Autotiling is a system for automatically picking which tile to place on the map, based on user input. It’s a fast way to design levels without having to fiddle with every tile indivually to ensure they are all consistent. Autotiling becoming increasingly well supported by game engines.
While there’s not a great deal of standardization at the moment, I’d say that 90% of systems at the moment are based on marching squares, which chooses between 16 tiles based on user input at each corner, or blob, which chooses between 47 tiles based on user input on each tile. For example, Godot’s Autotiling system or Tiled’s Terrain brush. I’ve written about these and other schemes before.
These approaches do work quite well for quickly whipping up a level, after the initial slog of creating the tiles, but when you start getting into more complex cases, a major shortcoming appears: combinatorial explosion.
Basically, as autotilers chose one tile for each situation, there needs to be a tile ready for any given combination. It’s bad enough creating 47 tiles needed for the blob pattern, but that only handles transitions between two different terrains. If you add a third, you need hundreds of tiles. And even simpler patterns quickly blow up with a few terrains.
Today, we look at a few ways to deal with that.
Generating tiles
The most obvious idea is to automatically generate the tiles, either in advance, or at runtime.
Layered tiles
No one is really making 47 unique tiles for patterns like the blob. Even for simpler patterns, the majority of the art is copy pasted (sometimes rotated) from other tiles. Entire tilesets can be created systematically this way.

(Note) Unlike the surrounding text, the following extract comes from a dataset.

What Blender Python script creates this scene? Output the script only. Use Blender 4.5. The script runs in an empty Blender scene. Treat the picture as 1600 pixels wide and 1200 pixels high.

Tilesetter is a tool concieved to do pretty much exactly this. You specify a base tile to serve as the background, then one or more border tiles that are placed in layers above the base tile, and they are all composited together into a single tile. It can automatically apply multiple border tiles in various combinations.
Not only is this approach better when dealing with more that two terrains, but it can save a huge amount of work. Even if you use no rotations/reflections, and don’t rely on Tilesetter’s automated handling of corners, you still need less than half the full tileset of the blob pattern by stacking up multiple layers.
Tilesetter focusses on placing the border images inside the cell boundaries, but this technique works just as well drawing the boundaries outside the tile. Here’s a classic article demonstrating that.
Masked transitions
For higher res graphics, one can often simply blend between two textures. The mask used for blending can be re-used for many different transitions. Like above, you can stack multiple masked textures to do multi-way generators, or you could actually blend together more than two textures.
Factorio’s dev blog has an excellent example of this.
Procedural Tiles
In some cases, the actual content of the tile can itself be generated. This is not very common as it’s hard to make good looking procedural images, and why bother with tiles at all if you can generate your whole level.
Nonetheless, I’ve experimented a bit with this in an earlier project, resynth-tiles.
Winged Tiles
Sometimes having a procedural way of affecting drawing transitions outside of the cell border is too much work. A much lazier, but limited approach, is to have the tile image itself extend beyond the cell. This is generally somewhat supported by engines, but can only do fairly limited effects.
One place I’ve seen this used to great effect is Multi-Scale Truchet Patterns by Christoph Carlson.
The tiles for the above pattern overlap each other, but are cunningly designed so that the overlap is not visible.
Other places this effect is useful is to depict grass spilling over into other tiles, and depicting objects in isometric tiles.
Ripple effect
Tiled takes a different approach. While it does let you create tiles with complicated transitions between them, it’s also possible to create far fewer transitions, and let Tiled do the work for you. It’ll change nearby tiles as necessary to connect the newly drawn tile with the rest of the map, potentially using several different transitions.
Townscaper uses a similar mechanism, where changing one tile can influence choices of tiles over an arbitrarily large area.
I still haven’t got a handle on how exactly these techniques work. Both Tiled and Townscaper are constraint based – they try to find a set of tiles that works given the rules about tile transitions.
A similar approach is to have the user define find-and-replace rules, which are then applied recursively. This is used by Tilekit and Unexplored, for example.
Untransitioned tiles
Possibly the easiest way of all is to simply use an art style that don’t require transitions at all. It worked for Minecraft.
Summary
Well, now I write this article, it looks kinda short. Perhaps this is a bit of a non-issue in practice? Let me know if there’s any ideas I’ve missed.